The criteria for this is actually pretty straight-forward:
1. Anything in a module will not carry thru to the individual emails. As far as I know there's a kind of separation between the bay of modules on the right side of the editor (which will get updated) and the actual modules that are drag-n-dropped into the canvas to create an email layout (which will not get updated).
2. Anything that's not in a module and instead hard-coded into the template will change once the template and email asset are reapproved.
In your case, if you changed the social icon at the template level and that wasn't inherited thru to the emails once you re-approved them, it'd suggest to me that you're editing the social image within the context of a module.
CHEAP TRICKS:
Let's say you've got a case where you want to replace the old bird logo for Twitter with the new X icon, since this one has been coming up more recently. In that case, you might have an image uploaded to your design studio called something like:
icon-social-twitter.png
One way to think about this change would be to swap out the image above w/ something like "icon-social-x.png" but that would mean that you'd have to go into each email asset and remove the old module in the canvas (which doesn't update) and add in the new module from the module bay (which does update).
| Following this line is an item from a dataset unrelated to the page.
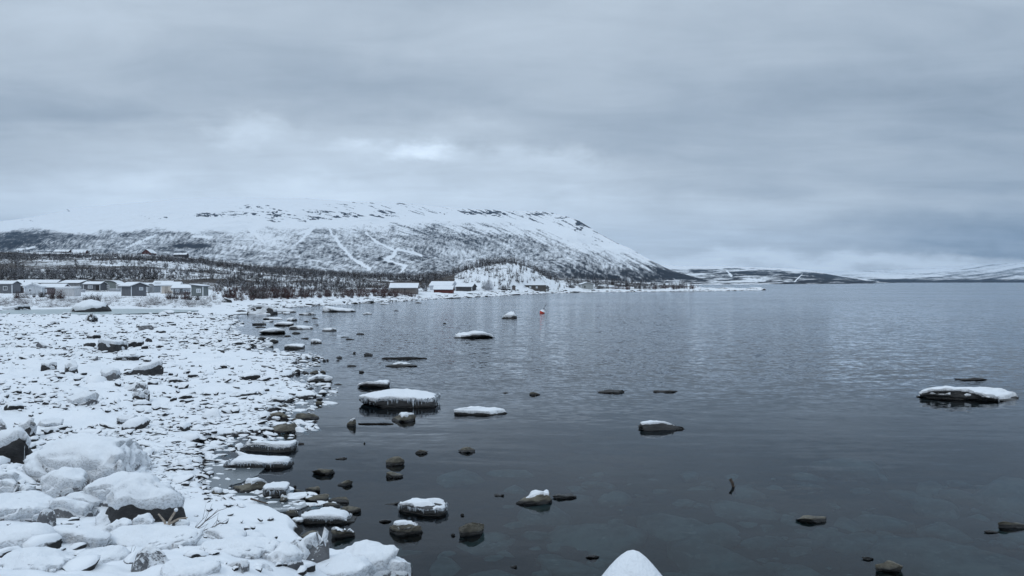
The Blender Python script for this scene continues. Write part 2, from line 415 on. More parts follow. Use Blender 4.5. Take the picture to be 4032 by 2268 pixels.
def ground(x, y):
    x = np.asarray(x, float); y = np.asarray(y, float)
    D = np.maximum(y, 0.5); px = 2016 + x / D * F
    d = sdist(x, y)
    d = d + fbm2(x * 0.55, y * 0.9, 3, 4) * np.clip(0.10 + 0.013 * D, 0, 1.6) * ss(4, 12, D)
    z = -0.35 * ss(0, 0.6, -d) - 0.05 * np.clip(-d, 0, 30)
    land = 0.17 * ss(0.0, 0.22, d) + 0.006 * np.clip(d, 0, 40) * ss(0, 1, d)
    land += 0.95 * ss(106, 136, D) * ss(1, 12, d) * ss(3000, 2500, px) + 1.25 * ss(12.5, 5.2, D) * ss(-0.1, 2.2, d)
    zr = CAMZ + (HY - np.interp(px, RIDGE_X, RIDGE_Y)) / F * 650
    hill = (zr - 1.3) * ss(175, 720, D) * 1.12 * ss(6, 60, d)
    land += hill
    land += np.interp(px, KN_X, KN_Z) * ss(225, 300, D) * ss(430, 320, D)*ss(2, 14, d)
    q = ((x - POND[0]) / POND[2]) ** 2 + ((y - POND[1]) / POND[3]) ** 2
    lump = fbm2(x * 1.1, y * 1.6, 21, 4) * 0.07 + fbm2(x * 0.25, y * 0.35, 33, 3) * 0.10
    lump += fbm2(x * 0.05, y * 0.05, 43, 4) * 1.6 * ss(160, 330, D)
    bm_ = ss(0.3, 2.5, d) * ss(105, 80, D)
    wx, wy = x + 0.25 * fbm2(x * 1.3, y * 1.3, 51, 2), y + 0.25 * fbm2(x * 1.3, y * 1.3, 52, 2)
    bil = np.abs(fbm2(wx * 1.5, wy * 1.9, 55, 2)) * 0.62 + np.abs(fbm2(wx * 0.6, wy * 0.8, 56, 2)) * 0.38
    patch_ = 0.35 + 0.65 * ss(-0.25, 0.35, fbm2(x * 0.12, y * 0.12, 57, 2) + 0.3 * ss(-4, -14, x))
    land = land + bm_ * (np.sqrt(bil) - 0.4) * 0.30 * patch_ * np.where(q < 1.4, 0, 1)
    land = land + lump * ss(0.1, 1.5, d) * (1 + 0.6 * ss(14, 6, D)) * ss(0.7, 1.3, q)
    land = np.where(q < 1.25, land - 0.16 * ss(1.25, 0.95, q), land)
    return np.where(d > 0, np.maximum(z, 0) + land, z)

def on_ground(px, py, z0=0.4):
    """where the sight line through a photo pixel meets the ground"""
    if py > HY + 1:
        Ds = np.geomspace(3.0, 900.0, 1500)
        xs = (px - 2016) / F * Ds; zs = CAMZ - (py - HY) / F * Ds
        g_ = np.maximum(ground(xs, Ds), 0.0)
        k = np.argmax(zs <= g_)
        if zs[k] <= g_[k]: return xs[k], Ds[k], g_[k]
    Ds = np.linspace(150., 700., 1000)
    xs = (px - 2016) / F * Ds; zs = CAMZ - (py - HY) / F * Ds; g_ = ground(xs, Ds)
    k = np.argmin(np.abs(zs - g_)); return xs[k], Ds[k], g_[k]

# ground mesh: fan of rows, finer near the camera
NC, NR = 700, 860
pxs = np.linspace(-520, 3090, NC); Drow = np.geomspace(3.4, 760.0, NR)
GX = (pxs[None, :] - 2016) / F * Drow[:, None]; GY = np.repeat(Drow[:, None], NC, 1)
GZ = ground(GX, GY)
gpy = HY + (CAMZ - GZ) / GY * F
DRIFT = 0.075 * ss(13.5, 11.0, GY) * ss(0.3, 1.5, sdist(GX, GY))      # snow drifted in round the feet of the near boulders
GPX = np.repeat(pxs[None, :], NR, 0)
me = mesh('shore_ground', np.stack([GX, GY, GZ + DRIFT], 2).reshape(-1, 3), gridfaces(NR, NC), M_GROUND)
GPX = np.repeat(pxs[None, :], NR, 0); GD_ = sdist(GX, GY)
scrub = ss(160, 230, GY) * (0.50 + 0.6 * fbm2(GX * 0.025, GY * 0.04, 5, 4)) * ss(8, 30, GD_) + 0.12 * ss(118, 150, GY) + (0.30 + .3 * fbm2(GX * .15, GY * .15, 6, 3)) * ss(104, 112, GY) * ss(140, 128, GY) * ss(840, 700, GPX)
scrub = np.where((GPX > 1790) & (GPX < 2260) & (GY > 235) & (GY < 330), 0.22 + 0.4 * fbm2(GX * 0.1, GY * 0.1, 8, 3), scrub)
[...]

Instead, you could use the "Replace File/Image" feature and load the new "X" icon in place of the old bird icon but keep the file name the same. In this case, you'd name your new image "icon-social-twitter.png" (or whatever the existing filename for the image is) and make sure it was the exact size (height/width) as the existing image. Then you'd go into Images/Files folder and find the existing file called "icon-social-twitter.png" and use the "Replace Image/File" feature to load the new file in place of the old file. In this way, you only update the file and nothing on the template needs to change so it'll be a seamless transition without any of the overhead. This works b/c the emails and templates are still calling to the same file using the same name, but now there's a different image in that place so nothing else needs to be updated.